Bu nesnel geri dönüşsüzlük, 24 Haziran seçimlerinin ilk bakışta göründüğü kadar can alıcı, yaşamsal bir öneme sahip olmadığı anlamına geliyor. Sonuç ne olursa olsun uzun kavgada yeni bir raunt başlayacaktır. Daha iyi dövüşülebilecek yeni bir raund…

*

§.31. Son yarım yüz yılın penceresinden bakarsak Erdoğan’ın düşüşüyle Türkiye’de ikinci sivil darbe döneminin kapandığı görürüz. Birinci sivil darbe, Menderes’in Tahkikat Encümeni kurarak, tek parti-tek adam diktatörlüğüne giden süreci başlattığı darbedir (Bknz: Aşırı yakınlaşan yakın tarihten bir kesit). Birinci sivil darbede yasama-yürütme-yargı tek bir hamleyle yok edilmişti.
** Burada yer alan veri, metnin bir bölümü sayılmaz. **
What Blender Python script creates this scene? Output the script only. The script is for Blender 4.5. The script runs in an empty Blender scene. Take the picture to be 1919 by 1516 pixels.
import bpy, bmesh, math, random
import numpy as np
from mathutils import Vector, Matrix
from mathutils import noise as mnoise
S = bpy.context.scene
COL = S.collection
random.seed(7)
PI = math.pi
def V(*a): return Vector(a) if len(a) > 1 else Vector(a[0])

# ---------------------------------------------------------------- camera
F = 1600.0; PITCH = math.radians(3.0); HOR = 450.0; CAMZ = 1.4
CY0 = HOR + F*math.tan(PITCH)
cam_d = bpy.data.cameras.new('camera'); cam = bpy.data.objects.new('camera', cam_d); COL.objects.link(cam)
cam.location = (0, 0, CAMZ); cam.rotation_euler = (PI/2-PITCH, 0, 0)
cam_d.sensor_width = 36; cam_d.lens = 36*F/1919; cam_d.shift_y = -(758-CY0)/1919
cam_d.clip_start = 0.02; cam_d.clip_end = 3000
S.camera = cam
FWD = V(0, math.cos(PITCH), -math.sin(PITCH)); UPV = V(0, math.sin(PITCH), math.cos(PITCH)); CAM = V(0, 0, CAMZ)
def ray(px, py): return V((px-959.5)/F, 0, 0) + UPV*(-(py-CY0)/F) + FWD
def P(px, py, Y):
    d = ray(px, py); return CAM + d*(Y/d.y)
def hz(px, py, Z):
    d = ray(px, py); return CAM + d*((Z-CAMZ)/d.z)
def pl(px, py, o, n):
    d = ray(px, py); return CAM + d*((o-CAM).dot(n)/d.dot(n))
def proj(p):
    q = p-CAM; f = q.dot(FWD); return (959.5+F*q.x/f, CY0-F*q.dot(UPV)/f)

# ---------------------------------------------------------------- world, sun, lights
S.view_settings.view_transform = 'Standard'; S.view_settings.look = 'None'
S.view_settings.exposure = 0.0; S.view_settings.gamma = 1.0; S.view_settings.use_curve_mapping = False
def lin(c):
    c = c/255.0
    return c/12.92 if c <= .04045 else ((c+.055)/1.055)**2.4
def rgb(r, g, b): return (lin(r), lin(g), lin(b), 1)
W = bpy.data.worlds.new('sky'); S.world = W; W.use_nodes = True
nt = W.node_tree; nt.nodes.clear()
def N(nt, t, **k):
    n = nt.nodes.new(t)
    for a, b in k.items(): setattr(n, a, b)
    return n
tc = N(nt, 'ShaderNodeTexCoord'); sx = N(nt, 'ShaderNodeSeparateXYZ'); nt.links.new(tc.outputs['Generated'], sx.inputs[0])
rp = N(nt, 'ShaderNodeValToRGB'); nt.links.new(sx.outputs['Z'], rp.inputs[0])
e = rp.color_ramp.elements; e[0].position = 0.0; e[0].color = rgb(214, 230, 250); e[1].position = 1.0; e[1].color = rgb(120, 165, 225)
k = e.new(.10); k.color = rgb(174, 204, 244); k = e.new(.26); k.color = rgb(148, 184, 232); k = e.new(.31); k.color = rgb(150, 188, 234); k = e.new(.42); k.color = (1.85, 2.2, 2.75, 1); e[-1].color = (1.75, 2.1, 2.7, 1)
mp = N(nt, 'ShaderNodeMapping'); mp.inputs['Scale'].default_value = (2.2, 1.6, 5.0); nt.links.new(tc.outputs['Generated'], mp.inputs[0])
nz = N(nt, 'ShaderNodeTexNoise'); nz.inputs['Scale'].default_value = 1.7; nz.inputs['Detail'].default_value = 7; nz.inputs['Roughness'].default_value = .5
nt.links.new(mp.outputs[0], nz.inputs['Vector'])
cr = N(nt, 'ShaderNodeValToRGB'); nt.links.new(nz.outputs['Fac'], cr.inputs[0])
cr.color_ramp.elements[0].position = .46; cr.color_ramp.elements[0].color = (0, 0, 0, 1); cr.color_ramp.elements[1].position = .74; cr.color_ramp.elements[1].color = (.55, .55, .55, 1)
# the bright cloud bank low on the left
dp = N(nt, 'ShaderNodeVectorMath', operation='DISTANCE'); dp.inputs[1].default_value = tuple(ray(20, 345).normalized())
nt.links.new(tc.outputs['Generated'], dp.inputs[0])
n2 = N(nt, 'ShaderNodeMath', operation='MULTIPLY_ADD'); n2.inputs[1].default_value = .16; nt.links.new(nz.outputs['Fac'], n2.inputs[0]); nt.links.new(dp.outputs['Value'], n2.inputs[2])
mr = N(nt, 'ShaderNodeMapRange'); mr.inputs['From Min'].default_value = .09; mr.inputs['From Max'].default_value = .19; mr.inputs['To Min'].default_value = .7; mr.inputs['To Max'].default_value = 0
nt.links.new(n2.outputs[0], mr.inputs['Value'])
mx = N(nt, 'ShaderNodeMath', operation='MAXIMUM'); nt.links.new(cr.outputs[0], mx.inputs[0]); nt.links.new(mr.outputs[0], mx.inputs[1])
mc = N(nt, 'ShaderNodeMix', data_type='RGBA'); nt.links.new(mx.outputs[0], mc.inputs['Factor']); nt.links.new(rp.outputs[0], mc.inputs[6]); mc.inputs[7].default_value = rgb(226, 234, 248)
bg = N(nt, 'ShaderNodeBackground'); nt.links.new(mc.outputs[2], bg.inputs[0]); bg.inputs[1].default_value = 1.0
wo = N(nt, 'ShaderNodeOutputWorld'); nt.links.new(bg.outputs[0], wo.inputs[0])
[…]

Bugünkü ikinci sivil darbe ise aceleye getirilmemiş, uzun uzun demlendirilmiş bir sürecin ifadesidir. Yasama, yürütme, yargıyı, tek tek ve parça parça, sürece her aşamasında “yetmez ama evet” diyen ve bir kısmı utanmadan hâlâ bugün bile konuşmak suretiyle “Türkiye’de her şey olabilirsin ama rezil olamazsın” özdeyişini kanıtlayan bir bölüm yüzsüz aydın dahil, değişik müttefikler katılarak yapılmış bir darbedir. Dokunulmazlık kaldırılarak ve KHK’larla yasama likide edilmiş, OHAL rejimine geçişi Anayasa Mahkemesi’nin onaylaması ve yargı dışında tutmasıyla yargı likide edilmiş, 16 Nisan referandumundaki büyük hileyle de yürütme likide edilmiştir. Güçlerin birliğini yeniden kurmak isteyenlerin birliği kurulacak güçlerin yok olduğunu da herhalde hesaba katacaklardır. İkinci sivil darbe döneminin iflası 24 Haziranda ilan edilecektir. Ama söylediğimiz gibi Erdoğan iktidara yapışmayı yeğlerse iflasın kendisini değil sadece ilanını geciktirmiş olacaktır. Erdoğan’ın hâlâ iktidarda olduğu bir 2019 düşünmek zordur, bir 2020 düşünmek daha da zordur. O zaman kadar patolojik metamorfozu tamamlanacaktır.

*

Bir toplum… Rönesansı, reformasyonu, aydınlanmayı, endüstri devrimini, Avrupa’yı yüz yıl sarsan yığınsal işçi sınıfı hareketlerini ve devrimlerini yaşamamış ve içselleştirmemiş bir toplum…Tarihsel yaşanmamışlıklarını, tarihsel dezavantajlarını beyninde ur ve ayaklarında ağır zincir gibi taşıyan ve ne urun ne de zincirin farkında olmayan bir toplum… Yine de son iki yüz yılın penceresinden bakarsak bu toplum için daha iyi bir gelecek görürüz.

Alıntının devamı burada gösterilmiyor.